Historically, language and grammar around gender and sexuality had been built by the dominant idea that there is male and female and no spectrum between the two. Now, we know that is not the case.

[Related: A Guide To Gender Identity Terms]

Benham said, “There's definitely a lot of new terminologies that have come around in the last decade or two … a lot of terms were born that feel like buzzwords because they all came up at the same time and they're all like new with the younger generations. But really just what happened was people started putting words to feelings.”

They explain further, “So things like cisgender, just meaning 'not trans.' Transgender, meaning, both transitioning from what you were assigned at birth, the sex that you were born as, to the opposite gender.”

And then there is the space Benham exists in, which is non-binary. Benham explained it as an existence where your mind (how you feel inside) aligns somewhere between masculine and feminine. They said, “That can be anything from how you feel socially with other people, how you feel connected with yourself, how you feel connected with your body, with the clothing that you choose to wear — just like an unexplainable feeling of manhood or girlhood.”

In a small community, presenting yourself as anything different than how people have always known you poses difficulties. Benham grew up in Fruita, which has a population of about 14,000, a defined town center, and up until recently, one corporate grocery store. A few years ago, a small local grocery store opened called Skip’s Farm to Market.

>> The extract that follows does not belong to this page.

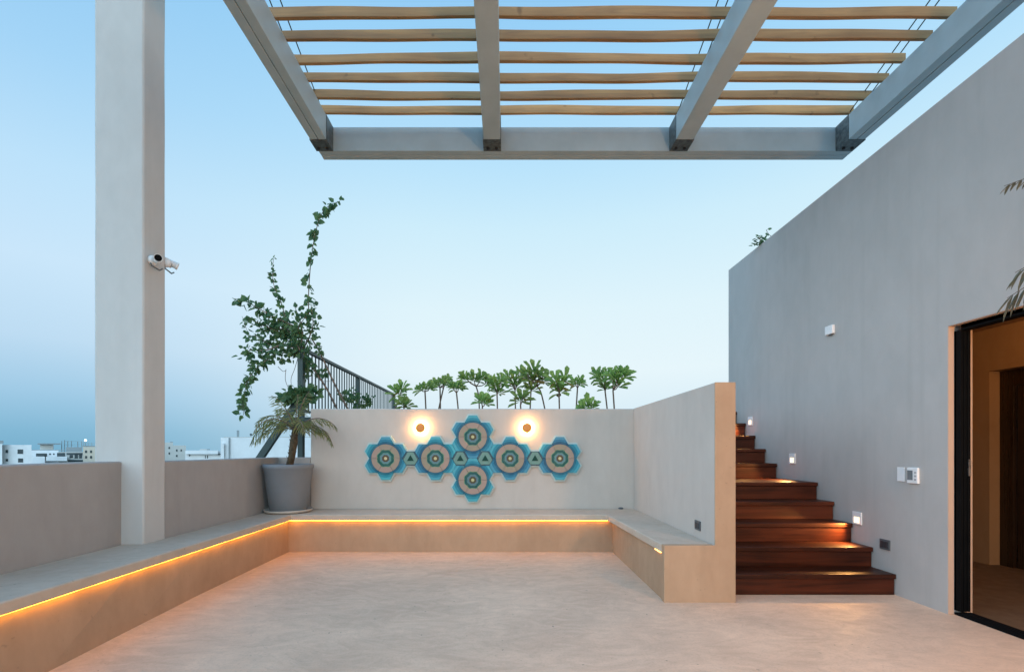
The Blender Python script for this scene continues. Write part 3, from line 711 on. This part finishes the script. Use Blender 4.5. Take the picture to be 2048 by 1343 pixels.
# ------------------------------------------------------------------ paddle-leaf shrubs on the deck
rh = random.Random(5)
def rosette(b, c, axis, nl, ln, low=-.3, old=.0):
    axis = axis.normalized(); u = axis.cross(Vector((.3,1,.1))).normalized(); v = axis.cross(u)
    for k in range(nl):
        f = (k+.5)/nl; a = k*2.39996+rh.uniform(-.2,.2); el = low+(1.35-low)*(f**.8)
        d = axis*math.sin(el)+(u*math.cos(a)+v*math.sin(a))*math.cos(el)
        l = ln*rh.uniform(.75, 1.15)
        b.cur = 1 if (f < .25 and rh.random() < old) else 0
        b.leaf(c+d*ln*.08, d, axis+Vector((0,-.55,0)), l, l*rh.uniform(.36, .44), rh.uniform(.05, .35), (.55, .72, .86, 1.0))
SHRUBS = [
 # (Y, stems [(x0,y0,x1,y1)], rosettes [(x,y,size,lean)], old, label)
 (7.2, [(789,822,800,792)], [(798,786,.13,-.2),(803,778,.11,.1)], .1, 'thin young paddle-leaf shrub leaning beside the end of the railing'),
 (6.9, [(808,825,808,812)], [(806,806,.13,-.3),(812,810,.12,.4)], .1, 'squat paddle-leaf shrub just right of the railing, barely above the wall'),
 (7.6, [(852,825,850,782)], [(850,776,.12,0),(860,776,.10,.7),(842,778,.10,-.7)], 0, 'slim straight paddle-leaf shrub, first tall one right of the railing'),
 (7.9, [(876,825,887,775),(881,825,880,775)], [(887,768,.13,.2),(876,768,.12,-.4),(893,760,.11,.6)], 0, 'paddle-leaf shrub on two crossing stems above the left round lamp'),
 (7.5, [(917,825,913,785)], [(912,776,.12,-.2),(918,774,.11,.5),(905,772,.10,-.6)], 0, 'paddle-leaf shrub with a flat crown on one pale stem above the topmost flower\'s left edge'),
 (7.8, [(959,825,957,790,952,772)], [(948,760,.14,0),(962,757,.13,.6),(934,758,.13,-.6),(972,766,.12,.9),(928,752,.10,-.8)], 0, 'wide flat-topped paddle-leaf shrub with a kinked stem above the topmost tile flower'),
 (7.0, [(964,825,965,812)], [(963,802,.13,0),(970,806,.11,.7)], 0, 'short star-shaped paddle-leaf shrub growing low under the wide flat-topped one'),
 (7.4, [(995,825,994,785)], [(994,772,.14,-.1),(988,765,.12,-.5),(1002,762,.13,.4),(997,784,.12,.1)], .1, 'paddle-leaf shrub with drooping lower leaves left of the tall middle pair'),
 (7.9, [(1031,825,1030,780)], [(1028,762,.15,-.1),(1018,752,.13,-.5),(1040,750,.13,.5),(1032,772,.13,.1)], .25, 'dense full paddle-leaf shrub behind a short one, left of the tallest'),
 (7.1, [(1042,825,1041,810)], [(1041,800,.14,0),(1046,792,.11,.4)], .2, 'short upright paddle-leaf shrub squeezed between two tall shrubs near the right lamp'),
 (7.6, [(1060,825,1062,780),(1091,825,1082,785,1073,770)], [(1066,760,.16,-.1),(1055,748,.14,-.5),(1080,750,.14,.5),(1068,742,.14,0),(1064,778,.13,0),(1086,760,.12,.8)], .5, 'tallest paddle-leaf shrub with yellowing leaves and two stems above the right lamp'),
 (7.3, [(1119,825,1118,785)], [(1118,772,.17,-.1),(1112,760,.14,-.5),(1128,758,.15,.5),(1120,782,.14,0)], .4, 'big round paddle-leaf shrub with browning lower leaves right of the tallest'),
 (7.8, [(1152,825,1155,775)], [(1155,766,.11,0),(1150,764,.09,-.6),(1160,764,.09,.6)], .1, 'spindly small-crowned paddle-leaf shrub with a spotted stem right of the big round one'),
 (6.9, [(1176,830,1176,818)], [(1176,812,.13,0),(1169,815,.10,-.7),(1184,814,.10,.7)], 0, 'low tuft of paddle leaves peeping over the wall between spindly and rightmost shrubs'),
 (7.9, [(1215,825,1210,780)], [(1208,762,.15,-.2),(1198,752,.13,-.7),(1212,748,.12,.1),(1212,776,.12,0)], 0, 'left one of the two rightmost paddle-leaf shrubs, with pale stem'),
 (7.4, [(1229,825,1226,780)], [(1234,758,.15,.2),(1246,752,.13,.7),(1226,750,.12,-.3),(1240,745,.12,.3),(1236,772,.13,.1)], 0, 'rightmost paddle-leaf shrub, with a broad crown on a dark stem'),
]
for Y, sts, ros, old, lab in SHRUBS:
    base_ = at(sts[0][0], sts[0][1], Y); base_.z = 1.70
    t = thing('paddle_leaf_shrub', base_, lab, 'shrub', 'paddle-leaf shrubs on the roof deck')
    sb = MB()
    for s_ in sts:
        pts = [at(s_[i], s_[i+1], Y) for i in range(0, len(s_), 2)]
        g0 = pts[0].copy(); g0.z = 1.69; pts = [g0]+pts
        for x, y, sz, ln in ros[:6]:
            sb.tube([pts[-1], pts[-1].lerp(at(x, y, Y), .6)+Vector((0,0,-.02)), at(x, y, Y)], [.010,.008,.006], 5)
        sb.tube(curve(pts, 5), .0125, 6)
    sb.build('stem', M['stem'], t)
    cb = MB()
    for x, y, sz, ln in ros:
        rosette(cb, at(x, y+3, Y+rh.uniform(-.06,.06)), Vector((ln*.8, rh.uniform(-.3,.1), 1)), 12, sz*1.34*rh.uniform(.85,1.15), -.45 if old else -.1, old)
    cb.build('crown', [M['shrub'], M['shrub_old']], t)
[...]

That is where Benham works most days. Benham now uses a different first name than the one they grew up with. And "she" and "her" are pronouns that do not reflect what Benham truly feels like.

Benham said, “It's definitely hard to live every day, for the most part, being seen as something that I'm not. I'm always seen as a girl unless I explicitly tell people otherwise, at least in most circles. And I don't totally know how to remedy that situation other than we're all just doing the best we can and listening to each other the best that we can and being courteous to each other as much as possible.”

Love and compromise

A community organization called Sing Up the Sun invited Zephyr Stage to perform in Palisade. People from all over the Grand Valley came on a cold winter night to support the play, and to support Benham. 

Benham is a powerhouse of creativity and talent and these talents are recognized by a community that loves them exactly for who they are at the core — a compassionate, hardworking person who is contributing their kindness and effort to society. The audience was a reflection of this.

Benham’s mom was there to help and greet and introduce the play. Before the play started, she poked her head in the door of the side room as the actors were preparing to tell them they had five more minutes. In the most motherly of tones, Valerie Nuzzo said to her fellow actors, “We’re here to take care of each other. No matter what happens, nothing’s bad because we take care of each other.” 

Kim Nuzzo nods in affirmation and repeats, “We will take care of each other.”